The B-24, along with a vintage Boeing B-17 and a North American P-51 Mustang, flew from Heber to Provo as part of the 20th annual Wings of Freedom Tour put on by the Collings Foundation, a nonprofit educational organization devoted to supporting living history events to encourage learning by participation.

Drake said his mission to Vienna was the scariest of the 20 missions he flew in the B-24.

After having his sunglasses shot off, he said, a shell left a 2-foot gash in the side of the plane and shattered his left boot. A crew member cut up a jacket and wrapped it around Drake's frozen foot.

"I got back in the seat and got back to work," he said. He hit his target and landed in Yugoslavia until help came.

Sitting outside the plane Monday, Drake said flying has been a passion of his since he was young. He remembered as a child nailing two sticks together perpendicularly and running around his yard, making it fly.

"I was born to fly," he said.

Hearing World War II veterans' stories is Jayson Owen's favorite part of the tour. The B-24 mechanic said it is hard to understand what veterans went through, but when people see the planes, they get some insight into what it was like.

Owen said if the three planes were sedentary, only about 3,500 people would see them each year, but by touring 120 cities nationwide, about 3 million people see the planes annually.
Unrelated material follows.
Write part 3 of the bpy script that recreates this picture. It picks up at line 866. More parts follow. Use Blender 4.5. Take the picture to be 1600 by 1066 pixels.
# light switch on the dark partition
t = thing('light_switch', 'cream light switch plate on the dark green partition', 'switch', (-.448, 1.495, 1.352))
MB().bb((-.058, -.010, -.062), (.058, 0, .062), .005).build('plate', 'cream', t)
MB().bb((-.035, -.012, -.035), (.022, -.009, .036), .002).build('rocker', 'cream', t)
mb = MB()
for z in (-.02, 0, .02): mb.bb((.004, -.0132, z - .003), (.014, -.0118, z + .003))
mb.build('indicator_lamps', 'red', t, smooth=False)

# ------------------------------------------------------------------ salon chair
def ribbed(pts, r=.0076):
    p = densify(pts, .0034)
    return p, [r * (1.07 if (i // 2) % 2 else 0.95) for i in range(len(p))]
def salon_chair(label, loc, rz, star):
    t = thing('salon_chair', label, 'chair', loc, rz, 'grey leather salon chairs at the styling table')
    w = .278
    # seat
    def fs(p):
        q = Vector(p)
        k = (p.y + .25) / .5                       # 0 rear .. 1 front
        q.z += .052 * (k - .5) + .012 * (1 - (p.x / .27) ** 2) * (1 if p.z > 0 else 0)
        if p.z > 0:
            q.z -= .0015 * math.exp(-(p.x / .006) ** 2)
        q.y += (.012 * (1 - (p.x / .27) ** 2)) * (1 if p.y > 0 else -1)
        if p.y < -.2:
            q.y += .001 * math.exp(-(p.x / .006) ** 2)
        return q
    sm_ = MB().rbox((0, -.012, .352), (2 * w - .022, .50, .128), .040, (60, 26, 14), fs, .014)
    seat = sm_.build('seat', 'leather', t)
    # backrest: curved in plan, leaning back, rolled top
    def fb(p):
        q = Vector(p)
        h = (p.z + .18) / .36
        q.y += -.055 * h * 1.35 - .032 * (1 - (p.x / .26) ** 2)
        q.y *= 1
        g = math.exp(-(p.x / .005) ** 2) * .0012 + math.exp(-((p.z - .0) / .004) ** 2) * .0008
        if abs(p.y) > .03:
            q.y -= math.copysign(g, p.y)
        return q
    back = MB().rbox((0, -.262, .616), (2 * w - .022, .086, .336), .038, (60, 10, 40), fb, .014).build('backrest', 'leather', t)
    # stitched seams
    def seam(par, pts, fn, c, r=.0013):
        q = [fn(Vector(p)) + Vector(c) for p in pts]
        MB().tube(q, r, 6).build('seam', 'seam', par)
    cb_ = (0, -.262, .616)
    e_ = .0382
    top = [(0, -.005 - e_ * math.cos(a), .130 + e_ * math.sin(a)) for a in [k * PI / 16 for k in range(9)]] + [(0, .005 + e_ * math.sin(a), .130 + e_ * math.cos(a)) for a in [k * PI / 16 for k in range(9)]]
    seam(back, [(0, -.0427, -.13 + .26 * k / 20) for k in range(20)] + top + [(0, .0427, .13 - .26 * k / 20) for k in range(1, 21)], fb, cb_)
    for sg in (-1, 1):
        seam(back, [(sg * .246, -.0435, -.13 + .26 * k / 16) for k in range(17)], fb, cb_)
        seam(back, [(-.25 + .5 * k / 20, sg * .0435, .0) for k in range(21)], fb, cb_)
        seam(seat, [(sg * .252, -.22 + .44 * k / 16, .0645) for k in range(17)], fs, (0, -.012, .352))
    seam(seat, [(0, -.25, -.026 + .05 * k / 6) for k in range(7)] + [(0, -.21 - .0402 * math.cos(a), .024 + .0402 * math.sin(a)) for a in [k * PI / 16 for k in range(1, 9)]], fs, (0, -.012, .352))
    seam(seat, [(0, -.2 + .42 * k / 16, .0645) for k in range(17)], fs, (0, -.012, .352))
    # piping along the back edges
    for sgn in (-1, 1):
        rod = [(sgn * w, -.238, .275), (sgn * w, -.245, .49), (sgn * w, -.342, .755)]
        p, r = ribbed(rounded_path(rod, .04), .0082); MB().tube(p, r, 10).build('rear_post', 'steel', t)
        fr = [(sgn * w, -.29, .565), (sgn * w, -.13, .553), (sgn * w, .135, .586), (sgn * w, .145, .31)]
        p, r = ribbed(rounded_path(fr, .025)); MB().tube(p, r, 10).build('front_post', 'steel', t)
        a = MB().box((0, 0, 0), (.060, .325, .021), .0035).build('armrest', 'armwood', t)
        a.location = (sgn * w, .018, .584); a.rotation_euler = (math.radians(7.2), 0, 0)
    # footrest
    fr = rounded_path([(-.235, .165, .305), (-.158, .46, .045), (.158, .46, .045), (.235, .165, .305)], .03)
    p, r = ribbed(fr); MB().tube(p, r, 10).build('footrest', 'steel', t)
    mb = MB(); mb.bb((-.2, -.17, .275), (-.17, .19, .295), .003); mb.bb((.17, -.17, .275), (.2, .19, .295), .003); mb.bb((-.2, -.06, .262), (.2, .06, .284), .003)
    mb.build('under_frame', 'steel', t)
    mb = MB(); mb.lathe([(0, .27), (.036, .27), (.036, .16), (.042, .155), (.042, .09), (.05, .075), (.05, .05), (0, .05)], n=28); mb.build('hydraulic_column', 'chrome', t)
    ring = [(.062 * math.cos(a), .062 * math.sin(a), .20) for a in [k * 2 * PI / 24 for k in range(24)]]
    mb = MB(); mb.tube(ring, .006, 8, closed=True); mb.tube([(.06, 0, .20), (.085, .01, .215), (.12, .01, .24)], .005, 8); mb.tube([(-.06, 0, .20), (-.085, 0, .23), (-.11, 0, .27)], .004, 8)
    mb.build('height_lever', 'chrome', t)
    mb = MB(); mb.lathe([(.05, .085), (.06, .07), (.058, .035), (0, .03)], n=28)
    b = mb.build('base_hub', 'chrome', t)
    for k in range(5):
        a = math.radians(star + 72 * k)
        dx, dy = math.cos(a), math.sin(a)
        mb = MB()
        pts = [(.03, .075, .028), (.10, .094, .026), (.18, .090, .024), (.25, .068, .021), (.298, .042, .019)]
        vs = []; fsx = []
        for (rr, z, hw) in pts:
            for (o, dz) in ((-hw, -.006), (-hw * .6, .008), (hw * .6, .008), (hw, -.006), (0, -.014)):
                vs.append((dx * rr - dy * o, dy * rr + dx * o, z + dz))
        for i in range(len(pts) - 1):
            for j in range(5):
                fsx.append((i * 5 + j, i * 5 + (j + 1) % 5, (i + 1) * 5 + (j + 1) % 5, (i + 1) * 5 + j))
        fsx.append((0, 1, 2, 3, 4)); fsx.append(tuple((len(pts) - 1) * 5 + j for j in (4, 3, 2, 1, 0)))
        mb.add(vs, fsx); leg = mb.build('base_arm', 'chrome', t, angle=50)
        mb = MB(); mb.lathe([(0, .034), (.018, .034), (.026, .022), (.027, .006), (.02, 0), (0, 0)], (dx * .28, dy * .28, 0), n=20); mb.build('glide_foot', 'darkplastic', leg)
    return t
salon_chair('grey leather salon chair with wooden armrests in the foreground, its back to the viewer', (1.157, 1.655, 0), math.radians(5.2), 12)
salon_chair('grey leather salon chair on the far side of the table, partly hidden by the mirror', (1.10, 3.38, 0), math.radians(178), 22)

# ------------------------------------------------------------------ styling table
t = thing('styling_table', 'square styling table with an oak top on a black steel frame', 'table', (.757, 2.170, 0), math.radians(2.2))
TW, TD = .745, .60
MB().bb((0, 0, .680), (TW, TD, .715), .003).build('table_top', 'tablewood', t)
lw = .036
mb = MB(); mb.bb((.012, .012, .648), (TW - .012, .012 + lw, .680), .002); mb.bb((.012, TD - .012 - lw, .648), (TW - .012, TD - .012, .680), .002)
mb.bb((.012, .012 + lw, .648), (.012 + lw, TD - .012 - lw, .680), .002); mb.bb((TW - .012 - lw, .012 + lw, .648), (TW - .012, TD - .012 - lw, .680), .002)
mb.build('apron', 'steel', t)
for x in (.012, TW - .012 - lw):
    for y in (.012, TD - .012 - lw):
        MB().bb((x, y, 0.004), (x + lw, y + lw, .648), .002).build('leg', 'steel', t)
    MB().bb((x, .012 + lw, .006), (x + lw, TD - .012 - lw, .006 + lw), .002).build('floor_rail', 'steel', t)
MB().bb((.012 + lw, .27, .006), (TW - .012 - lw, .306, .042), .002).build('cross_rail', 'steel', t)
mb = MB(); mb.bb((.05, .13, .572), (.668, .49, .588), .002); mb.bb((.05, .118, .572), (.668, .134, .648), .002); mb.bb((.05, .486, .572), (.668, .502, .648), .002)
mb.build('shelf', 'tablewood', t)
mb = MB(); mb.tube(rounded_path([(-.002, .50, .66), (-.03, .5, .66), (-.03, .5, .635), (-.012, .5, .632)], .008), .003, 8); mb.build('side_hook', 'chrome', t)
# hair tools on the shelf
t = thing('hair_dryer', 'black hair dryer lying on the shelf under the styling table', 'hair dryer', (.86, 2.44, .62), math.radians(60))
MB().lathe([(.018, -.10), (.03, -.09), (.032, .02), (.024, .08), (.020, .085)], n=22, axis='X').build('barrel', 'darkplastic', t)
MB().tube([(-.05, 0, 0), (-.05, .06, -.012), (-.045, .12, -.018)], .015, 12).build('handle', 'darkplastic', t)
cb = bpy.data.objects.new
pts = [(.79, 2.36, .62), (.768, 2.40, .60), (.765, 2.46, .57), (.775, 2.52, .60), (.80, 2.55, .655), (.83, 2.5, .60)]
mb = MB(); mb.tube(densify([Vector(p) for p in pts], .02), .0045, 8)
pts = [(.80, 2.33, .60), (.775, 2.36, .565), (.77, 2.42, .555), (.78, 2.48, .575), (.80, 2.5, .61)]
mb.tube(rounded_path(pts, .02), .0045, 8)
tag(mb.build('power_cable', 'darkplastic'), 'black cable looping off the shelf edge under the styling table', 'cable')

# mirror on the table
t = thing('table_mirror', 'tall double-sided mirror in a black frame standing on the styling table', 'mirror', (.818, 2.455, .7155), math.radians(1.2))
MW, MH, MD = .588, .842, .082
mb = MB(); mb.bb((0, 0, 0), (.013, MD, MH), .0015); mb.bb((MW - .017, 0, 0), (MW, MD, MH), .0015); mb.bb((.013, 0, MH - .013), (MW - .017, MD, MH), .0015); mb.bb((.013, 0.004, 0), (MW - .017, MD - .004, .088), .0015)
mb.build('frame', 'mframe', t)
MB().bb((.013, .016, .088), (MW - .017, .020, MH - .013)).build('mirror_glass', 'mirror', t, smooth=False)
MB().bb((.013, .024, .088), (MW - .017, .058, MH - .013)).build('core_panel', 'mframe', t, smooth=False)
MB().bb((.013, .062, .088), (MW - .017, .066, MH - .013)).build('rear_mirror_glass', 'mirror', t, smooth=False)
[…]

"We have a little piece of their experience," he said. "There is so much history in each airplane."

Mark Henley, a P-51 Mustang pilot, said the tours help preserve the legacy of the war.

"If it weren't for these airplanes, half of the veterans' stories would go untold," he said.

And for Robert Lewis, a World War II veteran living in Sandy, that is true. He said he usually doesn't talk about the war because people don't understand what it was like.

But before boarding the B-24, he told of being a Navy airplane navigator looking over the Pacific Ocean for enemy submarines. He said the B-24 was the best airplane built in World War II.

His granddaughter, Tori Olson, 34, was on the flight with him and started to tear up as the plane took off.

"It's emotional," she said, sitting on the plane's dusty floor. "The last time he was in here with this sound was the war."